We boarded the ferry for the crossing to St. Mawes across the River Fal estuary. We had about 40 minutes there while the driver had to make the hour long drive across a bridge to meet us at St. Mawes. From there we made the short drive to the best preserved of Henry VIII’s coastal artillery castles for a brief tour using the hand held guide devices. Across the estuary on the Falmouth side, is another fortress but it’s not as well preserved. We were told there needed to be one on each side to protect the estuary since, at the time, given the width of the estuary, cannonballs didn’t have enough reach to protect both sides of the river.

Our next stop was, for me, the most picturesque of the entire excursion. We were taken to St. Just in Roseland to see the lovely church there. We had to walk down an incline to the church where the church bell was tolling noon, past an old cemetery (except there were also some new graves as recent as 2010) with beautiful gardens and shrubs including some semi-tropical trees. It was along the water and the guide told us to imagine that the tide was in as we happened to be there when the tide was out.

A short distance away, we had lunch at Smuggler’s Cottage, near the small, but historically important village of Tolverne which played a role in the history of World War II. From Tolverne, American troops were dispatched across the English Channel to participate in the D-Day Invasion on Omaha Beach. General Eisenhower visited Tolverne to address the troops and we even saw a chair at the restaurant which he had sat in when he visited there at the time. We were treated to a traditional Cornish lunch of a Cornish pasty. For those unfamiliar with a pasty, it was used by tin miners and other workers as part of their lunch each day. It was a pastry filled with beef, sliced potato, turnip, and onion. The crust would be folded to form a sort of handle which workers with dirty hands could use to eat their lunch and then throw away the crust handle.

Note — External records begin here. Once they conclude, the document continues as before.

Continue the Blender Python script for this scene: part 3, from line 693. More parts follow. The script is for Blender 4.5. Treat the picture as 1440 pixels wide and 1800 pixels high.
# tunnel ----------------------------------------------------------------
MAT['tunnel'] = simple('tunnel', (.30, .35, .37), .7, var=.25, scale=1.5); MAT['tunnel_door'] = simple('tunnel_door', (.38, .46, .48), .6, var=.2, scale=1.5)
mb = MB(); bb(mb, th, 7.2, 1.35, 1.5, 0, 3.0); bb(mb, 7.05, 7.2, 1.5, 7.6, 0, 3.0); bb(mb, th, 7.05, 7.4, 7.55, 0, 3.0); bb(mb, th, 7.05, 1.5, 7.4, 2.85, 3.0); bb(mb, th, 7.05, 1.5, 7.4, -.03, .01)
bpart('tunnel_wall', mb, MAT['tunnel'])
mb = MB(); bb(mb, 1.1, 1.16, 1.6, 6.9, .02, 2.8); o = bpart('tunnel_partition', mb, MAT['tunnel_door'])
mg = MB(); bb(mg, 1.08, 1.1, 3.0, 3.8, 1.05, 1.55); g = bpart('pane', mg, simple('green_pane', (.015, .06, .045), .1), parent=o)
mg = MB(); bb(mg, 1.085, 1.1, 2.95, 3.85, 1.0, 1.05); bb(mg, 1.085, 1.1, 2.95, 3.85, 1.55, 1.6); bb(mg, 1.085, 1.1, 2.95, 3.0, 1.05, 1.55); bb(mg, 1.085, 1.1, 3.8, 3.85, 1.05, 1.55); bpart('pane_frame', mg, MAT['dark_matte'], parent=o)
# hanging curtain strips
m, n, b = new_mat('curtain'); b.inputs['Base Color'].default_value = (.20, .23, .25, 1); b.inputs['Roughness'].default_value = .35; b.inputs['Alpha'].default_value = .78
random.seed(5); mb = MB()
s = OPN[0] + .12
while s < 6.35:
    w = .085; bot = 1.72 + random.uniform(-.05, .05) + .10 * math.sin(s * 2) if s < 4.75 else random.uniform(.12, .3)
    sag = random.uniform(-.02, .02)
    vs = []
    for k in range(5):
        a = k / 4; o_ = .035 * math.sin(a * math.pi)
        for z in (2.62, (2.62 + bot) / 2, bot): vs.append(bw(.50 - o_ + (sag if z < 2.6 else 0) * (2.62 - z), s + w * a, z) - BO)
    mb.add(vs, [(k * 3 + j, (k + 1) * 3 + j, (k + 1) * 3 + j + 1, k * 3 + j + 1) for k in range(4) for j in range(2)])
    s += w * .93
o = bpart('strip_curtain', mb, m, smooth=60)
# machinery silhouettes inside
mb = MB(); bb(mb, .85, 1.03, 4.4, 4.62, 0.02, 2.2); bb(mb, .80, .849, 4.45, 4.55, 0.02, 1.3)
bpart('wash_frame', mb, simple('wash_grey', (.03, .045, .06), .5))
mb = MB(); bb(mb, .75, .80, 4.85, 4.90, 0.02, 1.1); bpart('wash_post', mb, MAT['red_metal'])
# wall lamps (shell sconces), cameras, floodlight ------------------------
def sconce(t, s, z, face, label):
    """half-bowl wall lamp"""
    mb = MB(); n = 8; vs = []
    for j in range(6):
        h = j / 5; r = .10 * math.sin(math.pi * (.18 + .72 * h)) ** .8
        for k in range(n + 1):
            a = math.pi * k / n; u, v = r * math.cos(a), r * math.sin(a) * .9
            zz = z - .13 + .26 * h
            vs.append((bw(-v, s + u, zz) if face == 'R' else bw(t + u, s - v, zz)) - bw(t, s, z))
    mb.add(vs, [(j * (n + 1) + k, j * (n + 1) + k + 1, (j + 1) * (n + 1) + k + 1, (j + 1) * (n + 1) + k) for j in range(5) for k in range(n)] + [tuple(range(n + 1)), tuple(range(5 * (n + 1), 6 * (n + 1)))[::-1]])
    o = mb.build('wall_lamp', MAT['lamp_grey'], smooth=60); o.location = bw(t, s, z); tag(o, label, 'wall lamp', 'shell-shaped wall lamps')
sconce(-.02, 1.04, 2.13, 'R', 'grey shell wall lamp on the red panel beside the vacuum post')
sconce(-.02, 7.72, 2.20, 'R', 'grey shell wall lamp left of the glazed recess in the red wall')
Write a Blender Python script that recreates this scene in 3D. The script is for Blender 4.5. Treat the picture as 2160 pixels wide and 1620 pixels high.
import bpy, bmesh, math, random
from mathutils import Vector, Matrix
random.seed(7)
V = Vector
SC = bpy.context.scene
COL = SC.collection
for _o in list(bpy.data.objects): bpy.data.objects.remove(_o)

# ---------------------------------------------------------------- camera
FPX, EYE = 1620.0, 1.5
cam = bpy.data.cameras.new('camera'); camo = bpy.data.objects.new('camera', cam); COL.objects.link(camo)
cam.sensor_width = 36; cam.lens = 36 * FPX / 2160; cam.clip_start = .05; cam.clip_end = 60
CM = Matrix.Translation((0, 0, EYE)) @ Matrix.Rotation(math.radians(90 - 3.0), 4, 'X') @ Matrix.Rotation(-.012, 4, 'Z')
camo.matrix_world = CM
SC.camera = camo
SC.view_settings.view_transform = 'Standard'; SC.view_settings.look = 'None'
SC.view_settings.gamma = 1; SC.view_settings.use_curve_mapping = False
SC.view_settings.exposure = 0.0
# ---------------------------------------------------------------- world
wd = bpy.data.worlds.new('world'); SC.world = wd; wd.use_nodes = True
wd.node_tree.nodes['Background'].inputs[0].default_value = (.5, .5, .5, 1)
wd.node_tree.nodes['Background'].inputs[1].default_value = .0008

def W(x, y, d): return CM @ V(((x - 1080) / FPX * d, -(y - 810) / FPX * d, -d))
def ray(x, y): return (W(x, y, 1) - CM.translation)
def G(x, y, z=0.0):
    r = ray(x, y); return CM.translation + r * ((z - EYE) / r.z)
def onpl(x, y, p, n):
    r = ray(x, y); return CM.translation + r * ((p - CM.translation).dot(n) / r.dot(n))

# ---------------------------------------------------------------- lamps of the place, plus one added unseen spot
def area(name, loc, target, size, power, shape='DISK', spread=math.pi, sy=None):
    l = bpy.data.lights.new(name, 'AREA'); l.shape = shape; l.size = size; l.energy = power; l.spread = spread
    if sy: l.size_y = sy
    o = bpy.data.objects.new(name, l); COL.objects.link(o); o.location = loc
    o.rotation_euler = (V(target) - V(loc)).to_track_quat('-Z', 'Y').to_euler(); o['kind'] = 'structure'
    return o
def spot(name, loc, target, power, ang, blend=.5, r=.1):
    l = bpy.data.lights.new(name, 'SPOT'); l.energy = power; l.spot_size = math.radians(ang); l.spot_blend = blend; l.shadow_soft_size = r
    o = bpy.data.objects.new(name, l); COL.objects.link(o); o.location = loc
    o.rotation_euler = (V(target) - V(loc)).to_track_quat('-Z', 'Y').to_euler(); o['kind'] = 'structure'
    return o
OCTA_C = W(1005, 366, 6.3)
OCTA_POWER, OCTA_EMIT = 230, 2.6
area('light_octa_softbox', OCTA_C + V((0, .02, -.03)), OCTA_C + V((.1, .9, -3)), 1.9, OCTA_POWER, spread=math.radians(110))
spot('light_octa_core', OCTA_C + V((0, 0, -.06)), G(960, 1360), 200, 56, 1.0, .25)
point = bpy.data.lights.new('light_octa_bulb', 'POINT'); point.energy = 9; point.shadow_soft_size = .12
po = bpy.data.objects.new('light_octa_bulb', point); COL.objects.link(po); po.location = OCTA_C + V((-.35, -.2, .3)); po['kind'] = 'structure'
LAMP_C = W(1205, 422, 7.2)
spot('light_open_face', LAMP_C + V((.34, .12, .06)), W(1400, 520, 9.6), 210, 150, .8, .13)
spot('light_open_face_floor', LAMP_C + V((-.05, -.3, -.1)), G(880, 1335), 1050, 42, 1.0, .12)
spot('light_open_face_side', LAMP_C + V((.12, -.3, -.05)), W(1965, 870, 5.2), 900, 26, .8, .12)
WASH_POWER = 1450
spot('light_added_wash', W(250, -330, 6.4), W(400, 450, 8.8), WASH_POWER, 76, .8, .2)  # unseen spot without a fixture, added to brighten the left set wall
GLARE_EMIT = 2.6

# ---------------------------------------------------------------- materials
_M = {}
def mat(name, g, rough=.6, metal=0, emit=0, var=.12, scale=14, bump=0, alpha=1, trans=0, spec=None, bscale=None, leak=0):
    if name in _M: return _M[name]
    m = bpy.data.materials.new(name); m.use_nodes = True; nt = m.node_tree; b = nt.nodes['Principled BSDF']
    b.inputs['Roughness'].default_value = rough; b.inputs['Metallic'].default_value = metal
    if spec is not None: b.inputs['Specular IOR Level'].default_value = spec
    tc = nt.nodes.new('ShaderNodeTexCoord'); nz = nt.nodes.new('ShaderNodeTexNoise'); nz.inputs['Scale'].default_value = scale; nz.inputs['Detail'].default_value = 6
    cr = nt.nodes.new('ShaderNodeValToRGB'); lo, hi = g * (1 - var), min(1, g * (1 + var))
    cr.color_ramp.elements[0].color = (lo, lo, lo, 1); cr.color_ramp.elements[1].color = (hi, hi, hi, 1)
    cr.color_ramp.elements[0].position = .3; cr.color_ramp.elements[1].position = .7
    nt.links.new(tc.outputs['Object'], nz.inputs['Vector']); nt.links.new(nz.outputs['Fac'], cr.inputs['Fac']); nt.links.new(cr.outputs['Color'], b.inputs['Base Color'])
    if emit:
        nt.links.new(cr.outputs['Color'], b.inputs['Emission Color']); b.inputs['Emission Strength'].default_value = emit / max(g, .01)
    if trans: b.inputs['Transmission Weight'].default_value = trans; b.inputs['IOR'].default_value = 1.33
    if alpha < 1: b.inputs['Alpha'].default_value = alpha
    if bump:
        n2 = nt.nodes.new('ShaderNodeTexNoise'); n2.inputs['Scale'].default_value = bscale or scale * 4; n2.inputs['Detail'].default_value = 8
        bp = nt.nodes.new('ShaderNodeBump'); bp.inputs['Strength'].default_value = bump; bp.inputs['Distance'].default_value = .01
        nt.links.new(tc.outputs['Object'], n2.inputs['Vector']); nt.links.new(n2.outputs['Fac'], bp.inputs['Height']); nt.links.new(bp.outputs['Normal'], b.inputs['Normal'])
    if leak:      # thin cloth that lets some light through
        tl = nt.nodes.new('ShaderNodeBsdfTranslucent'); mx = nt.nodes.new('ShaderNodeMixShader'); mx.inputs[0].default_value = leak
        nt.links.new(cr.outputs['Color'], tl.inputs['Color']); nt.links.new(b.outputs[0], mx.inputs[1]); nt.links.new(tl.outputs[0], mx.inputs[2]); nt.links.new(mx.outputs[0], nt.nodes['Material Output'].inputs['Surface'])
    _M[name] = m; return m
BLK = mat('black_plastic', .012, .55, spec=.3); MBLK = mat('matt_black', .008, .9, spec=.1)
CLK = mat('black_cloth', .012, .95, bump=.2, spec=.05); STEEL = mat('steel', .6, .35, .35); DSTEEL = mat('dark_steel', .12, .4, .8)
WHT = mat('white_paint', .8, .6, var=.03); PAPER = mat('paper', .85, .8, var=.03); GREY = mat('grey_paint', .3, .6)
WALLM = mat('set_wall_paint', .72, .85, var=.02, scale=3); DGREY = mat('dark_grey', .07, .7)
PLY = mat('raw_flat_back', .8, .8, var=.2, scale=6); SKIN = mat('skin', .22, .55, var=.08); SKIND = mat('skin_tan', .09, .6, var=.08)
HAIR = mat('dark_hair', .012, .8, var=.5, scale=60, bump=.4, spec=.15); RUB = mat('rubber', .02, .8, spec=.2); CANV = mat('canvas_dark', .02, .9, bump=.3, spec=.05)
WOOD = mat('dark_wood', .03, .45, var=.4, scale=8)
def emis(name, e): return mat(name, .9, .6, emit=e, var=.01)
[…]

But we ate ours on plates with knives and forks unlike the workers of the 19th century.



Our final unique event was to take a very short ferry on what was called the King Harry “Floating Bridge”. It was a short ferry ride that would save an hour’s drive time, but is one of only five chain ferries in England. Once on the other side of the Fal River, it was only a short drive back to the ship. We decided that this was one of our best and most unique shore excursions. But before reboarding the ship, Barb decided she wanted to stop at a nearby Spar (small grocery store). After we returned through security, one of the security guards asked if we would like to see a nice view of the ship. He took us around to the other side which gave us a great view of both the ship as well as boats in Falmouth Harbor. Then he asked if we wanted to see something else. We didn’t know what he had for us to see; it turned out to be a mother duck and some baby ducklings nesting behind a building. Then we boarded the ship and noticed a lot of activity on a nearby military ship. We were told it was a movie shoot for a Brad Pitt/Angelina Jolie film in progress. Unfortunately, Barb’s binoculars didn’t reveal our famous neighbors!

As we sailed from Falmouth, the rains that had fortunately stayed away during the day came with a fury, complete with dense fog that obscured what otherwise might have been a beautiful sailaway from Falmouth.